[Stored records]
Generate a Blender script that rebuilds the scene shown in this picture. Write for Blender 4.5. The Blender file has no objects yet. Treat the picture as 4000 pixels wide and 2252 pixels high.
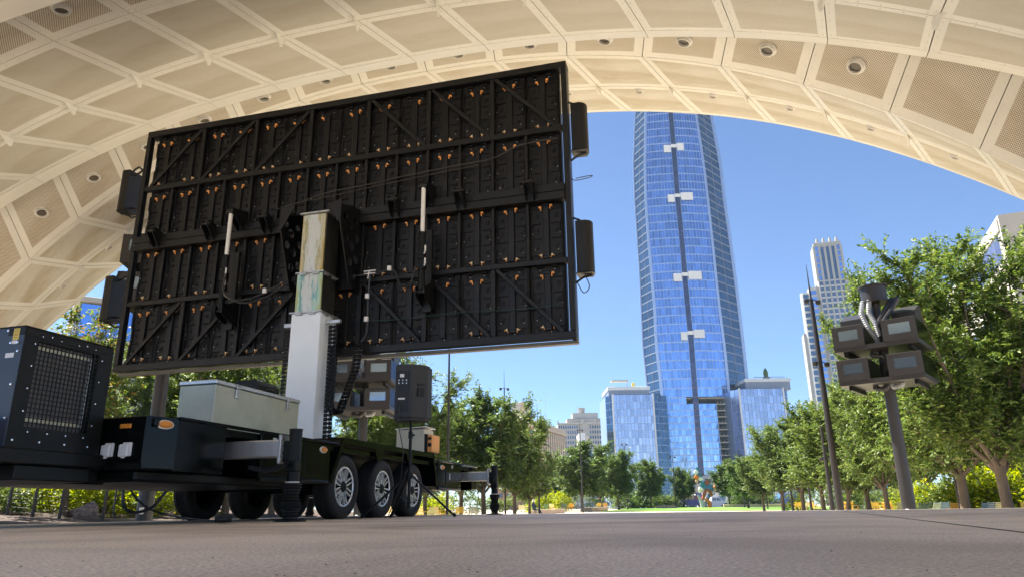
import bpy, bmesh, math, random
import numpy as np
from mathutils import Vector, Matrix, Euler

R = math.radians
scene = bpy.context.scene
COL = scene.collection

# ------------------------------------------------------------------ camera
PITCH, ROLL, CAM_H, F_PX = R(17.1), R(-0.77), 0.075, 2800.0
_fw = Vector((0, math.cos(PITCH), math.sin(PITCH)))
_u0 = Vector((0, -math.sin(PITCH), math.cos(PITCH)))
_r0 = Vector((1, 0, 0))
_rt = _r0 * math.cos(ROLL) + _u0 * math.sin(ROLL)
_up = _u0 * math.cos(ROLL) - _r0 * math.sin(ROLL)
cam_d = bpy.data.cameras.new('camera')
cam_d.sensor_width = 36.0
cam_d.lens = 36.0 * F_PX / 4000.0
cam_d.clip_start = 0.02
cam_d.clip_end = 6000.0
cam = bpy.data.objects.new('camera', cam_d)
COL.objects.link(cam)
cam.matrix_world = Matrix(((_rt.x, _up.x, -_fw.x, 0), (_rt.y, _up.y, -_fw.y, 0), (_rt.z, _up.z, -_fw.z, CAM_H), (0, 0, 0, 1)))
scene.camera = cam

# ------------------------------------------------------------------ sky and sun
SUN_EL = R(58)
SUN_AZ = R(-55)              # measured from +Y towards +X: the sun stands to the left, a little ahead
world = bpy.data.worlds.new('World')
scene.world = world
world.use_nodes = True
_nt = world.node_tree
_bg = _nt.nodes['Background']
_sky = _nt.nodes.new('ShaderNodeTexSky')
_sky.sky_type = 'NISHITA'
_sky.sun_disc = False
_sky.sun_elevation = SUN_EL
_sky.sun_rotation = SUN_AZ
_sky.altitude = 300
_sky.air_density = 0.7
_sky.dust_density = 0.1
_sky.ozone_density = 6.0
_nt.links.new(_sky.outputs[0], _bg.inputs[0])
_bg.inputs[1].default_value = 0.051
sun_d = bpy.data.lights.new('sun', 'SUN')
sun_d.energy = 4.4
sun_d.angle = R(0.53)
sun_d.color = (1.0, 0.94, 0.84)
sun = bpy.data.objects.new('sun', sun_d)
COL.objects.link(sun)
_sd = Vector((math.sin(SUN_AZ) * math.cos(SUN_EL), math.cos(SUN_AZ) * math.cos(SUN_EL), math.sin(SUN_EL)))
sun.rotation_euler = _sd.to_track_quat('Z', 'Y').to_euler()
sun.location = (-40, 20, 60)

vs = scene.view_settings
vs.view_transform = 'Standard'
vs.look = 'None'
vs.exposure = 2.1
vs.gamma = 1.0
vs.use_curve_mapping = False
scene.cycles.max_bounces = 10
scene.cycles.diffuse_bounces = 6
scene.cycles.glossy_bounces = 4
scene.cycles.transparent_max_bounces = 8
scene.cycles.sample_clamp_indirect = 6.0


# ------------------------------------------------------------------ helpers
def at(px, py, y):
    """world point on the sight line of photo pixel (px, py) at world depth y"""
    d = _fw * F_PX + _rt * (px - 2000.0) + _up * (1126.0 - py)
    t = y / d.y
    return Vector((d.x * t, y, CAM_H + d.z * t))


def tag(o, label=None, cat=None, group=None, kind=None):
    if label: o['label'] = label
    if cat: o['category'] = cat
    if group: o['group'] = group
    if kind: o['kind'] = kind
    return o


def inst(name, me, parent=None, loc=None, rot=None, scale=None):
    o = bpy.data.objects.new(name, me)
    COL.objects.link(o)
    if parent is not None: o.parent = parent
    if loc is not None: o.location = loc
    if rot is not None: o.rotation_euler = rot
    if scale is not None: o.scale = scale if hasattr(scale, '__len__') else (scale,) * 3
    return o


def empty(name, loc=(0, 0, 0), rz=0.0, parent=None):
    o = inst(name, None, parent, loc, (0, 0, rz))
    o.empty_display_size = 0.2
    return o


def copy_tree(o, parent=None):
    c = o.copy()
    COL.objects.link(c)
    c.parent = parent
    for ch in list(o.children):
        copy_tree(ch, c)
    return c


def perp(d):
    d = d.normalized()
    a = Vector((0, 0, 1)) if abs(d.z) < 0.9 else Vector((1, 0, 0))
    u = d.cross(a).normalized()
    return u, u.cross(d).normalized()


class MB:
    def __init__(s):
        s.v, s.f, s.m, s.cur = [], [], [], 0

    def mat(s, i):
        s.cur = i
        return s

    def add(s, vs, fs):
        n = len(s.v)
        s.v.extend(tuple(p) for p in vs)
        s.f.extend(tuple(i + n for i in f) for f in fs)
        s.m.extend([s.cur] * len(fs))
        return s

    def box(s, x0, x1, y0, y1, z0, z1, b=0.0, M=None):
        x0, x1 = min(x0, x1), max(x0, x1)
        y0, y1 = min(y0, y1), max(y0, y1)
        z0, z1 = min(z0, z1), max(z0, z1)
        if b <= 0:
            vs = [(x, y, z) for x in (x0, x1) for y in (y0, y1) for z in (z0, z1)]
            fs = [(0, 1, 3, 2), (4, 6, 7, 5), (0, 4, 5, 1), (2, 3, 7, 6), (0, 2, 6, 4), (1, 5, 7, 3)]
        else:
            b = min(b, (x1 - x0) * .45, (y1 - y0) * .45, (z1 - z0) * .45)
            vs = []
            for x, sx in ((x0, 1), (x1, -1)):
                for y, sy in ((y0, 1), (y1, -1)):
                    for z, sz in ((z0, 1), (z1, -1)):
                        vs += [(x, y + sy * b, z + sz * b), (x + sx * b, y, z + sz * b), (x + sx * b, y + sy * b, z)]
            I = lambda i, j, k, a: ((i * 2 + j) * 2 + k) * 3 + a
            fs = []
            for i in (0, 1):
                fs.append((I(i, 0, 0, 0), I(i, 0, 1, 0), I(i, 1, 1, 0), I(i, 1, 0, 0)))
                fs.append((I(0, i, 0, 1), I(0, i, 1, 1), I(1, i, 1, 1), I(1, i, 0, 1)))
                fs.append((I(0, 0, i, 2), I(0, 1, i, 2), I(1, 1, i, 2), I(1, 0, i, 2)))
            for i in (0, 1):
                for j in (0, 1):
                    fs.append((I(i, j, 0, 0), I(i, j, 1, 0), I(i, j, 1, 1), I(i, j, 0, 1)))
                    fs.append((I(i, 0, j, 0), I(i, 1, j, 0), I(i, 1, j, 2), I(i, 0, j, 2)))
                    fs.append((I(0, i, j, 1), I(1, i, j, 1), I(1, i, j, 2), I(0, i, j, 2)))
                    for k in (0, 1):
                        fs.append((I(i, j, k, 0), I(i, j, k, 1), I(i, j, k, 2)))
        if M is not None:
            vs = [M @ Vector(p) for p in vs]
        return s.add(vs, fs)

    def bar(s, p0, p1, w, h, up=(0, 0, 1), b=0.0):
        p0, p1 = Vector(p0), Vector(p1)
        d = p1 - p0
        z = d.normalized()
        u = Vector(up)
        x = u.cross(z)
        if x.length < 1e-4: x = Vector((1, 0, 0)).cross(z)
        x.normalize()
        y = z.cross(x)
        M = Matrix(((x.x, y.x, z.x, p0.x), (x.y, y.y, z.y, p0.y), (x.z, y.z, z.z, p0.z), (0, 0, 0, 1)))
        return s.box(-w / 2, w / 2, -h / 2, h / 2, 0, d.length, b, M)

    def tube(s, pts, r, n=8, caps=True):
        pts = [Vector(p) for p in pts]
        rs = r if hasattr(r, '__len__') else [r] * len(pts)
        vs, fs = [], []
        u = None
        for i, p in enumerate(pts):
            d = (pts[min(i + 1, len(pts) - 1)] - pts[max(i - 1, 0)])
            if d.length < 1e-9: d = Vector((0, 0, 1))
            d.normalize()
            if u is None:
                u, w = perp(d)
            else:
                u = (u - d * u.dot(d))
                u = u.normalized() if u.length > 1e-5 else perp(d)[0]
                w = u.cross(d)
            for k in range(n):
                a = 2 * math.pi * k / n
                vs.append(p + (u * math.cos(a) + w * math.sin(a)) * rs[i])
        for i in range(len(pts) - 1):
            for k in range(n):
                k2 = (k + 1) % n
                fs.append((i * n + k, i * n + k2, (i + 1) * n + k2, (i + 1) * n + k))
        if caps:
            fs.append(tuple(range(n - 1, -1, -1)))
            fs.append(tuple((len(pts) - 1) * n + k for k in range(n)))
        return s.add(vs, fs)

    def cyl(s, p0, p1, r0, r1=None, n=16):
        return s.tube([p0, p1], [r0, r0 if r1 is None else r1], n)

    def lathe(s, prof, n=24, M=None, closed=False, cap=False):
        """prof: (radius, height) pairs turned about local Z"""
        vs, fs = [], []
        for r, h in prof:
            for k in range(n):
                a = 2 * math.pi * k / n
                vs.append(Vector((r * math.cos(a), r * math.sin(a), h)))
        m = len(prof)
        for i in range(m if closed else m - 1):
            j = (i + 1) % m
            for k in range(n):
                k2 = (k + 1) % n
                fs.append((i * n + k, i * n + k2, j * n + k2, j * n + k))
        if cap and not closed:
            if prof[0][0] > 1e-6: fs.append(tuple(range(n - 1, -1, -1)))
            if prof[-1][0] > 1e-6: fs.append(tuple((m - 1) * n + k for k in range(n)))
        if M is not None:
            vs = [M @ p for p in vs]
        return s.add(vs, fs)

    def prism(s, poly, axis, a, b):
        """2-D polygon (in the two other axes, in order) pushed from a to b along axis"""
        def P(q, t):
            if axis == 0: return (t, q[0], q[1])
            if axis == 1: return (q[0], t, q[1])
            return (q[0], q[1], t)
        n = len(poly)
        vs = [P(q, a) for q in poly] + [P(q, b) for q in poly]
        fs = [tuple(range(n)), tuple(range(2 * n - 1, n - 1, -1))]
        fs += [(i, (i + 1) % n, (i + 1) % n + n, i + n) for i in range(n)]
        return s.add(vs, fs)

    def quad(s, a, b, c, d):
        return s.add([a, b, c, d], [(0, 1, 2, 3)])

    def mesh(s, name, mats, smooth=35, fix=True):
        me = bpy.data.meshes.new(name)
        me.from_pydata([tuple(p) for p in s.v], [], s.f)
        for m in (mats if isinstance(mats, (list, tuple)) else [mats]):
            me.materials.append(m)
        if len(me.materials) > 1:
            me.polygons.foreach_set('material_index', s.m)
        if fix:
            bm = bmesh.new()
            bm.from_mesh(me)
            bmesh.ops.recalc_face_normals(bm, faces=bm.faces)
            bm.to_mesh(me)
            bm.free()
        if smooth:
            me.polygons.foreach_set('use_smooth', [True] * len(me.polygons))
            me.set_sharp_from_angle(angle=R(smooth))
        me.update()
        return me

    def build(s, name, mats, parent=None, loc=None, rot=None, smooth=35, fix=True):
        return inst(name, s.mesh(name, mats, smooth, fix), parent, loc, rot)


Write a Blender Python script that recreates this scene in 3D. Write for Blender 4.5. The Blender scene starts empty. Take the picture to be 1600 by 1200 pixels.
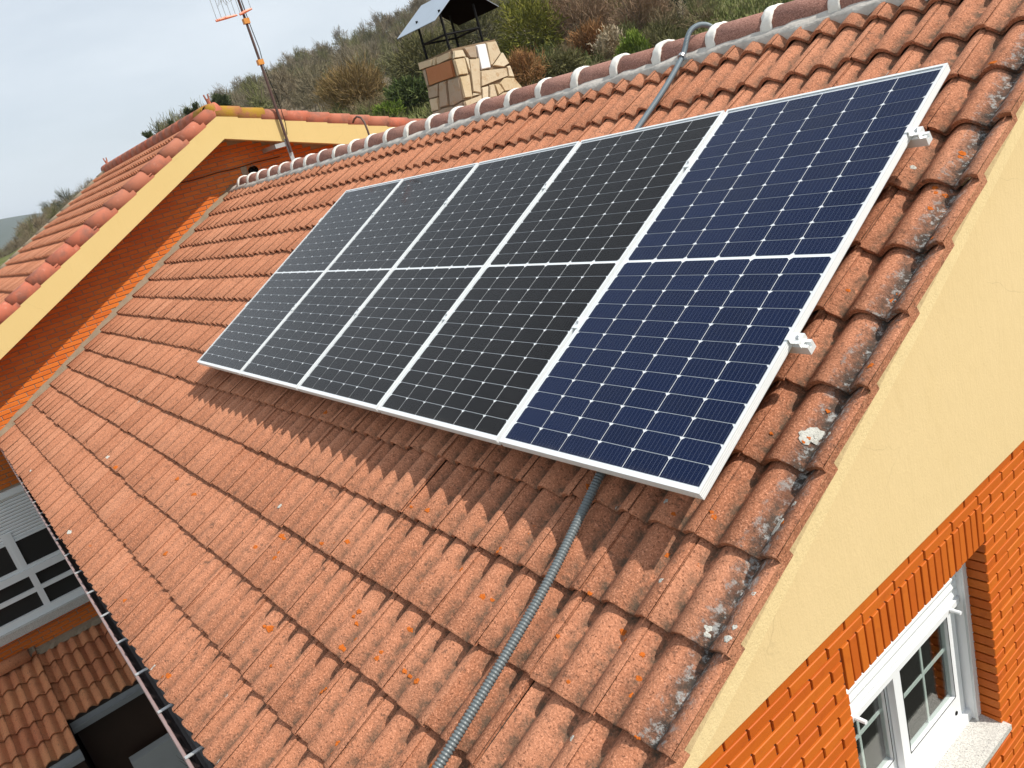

## AIM
The required output is the exact run of lines from the start of the records through the line containing "COL = scene.collection", both ends included, with no pictures.

## RIGHT ANSWER
Generate a Blender script that rebuilds the scene shown in this picture. Write for Blender 4.5. The Blender file has no objects yet. Treat the picture as 4000 pixels wide and 2252 pixels high.
import bpy, bmesh, math, random
import numpy as np
from mathutils import Vector, Matrix, Euler

R = math.radians
scene = bpy.context.scene
COL = scene.collection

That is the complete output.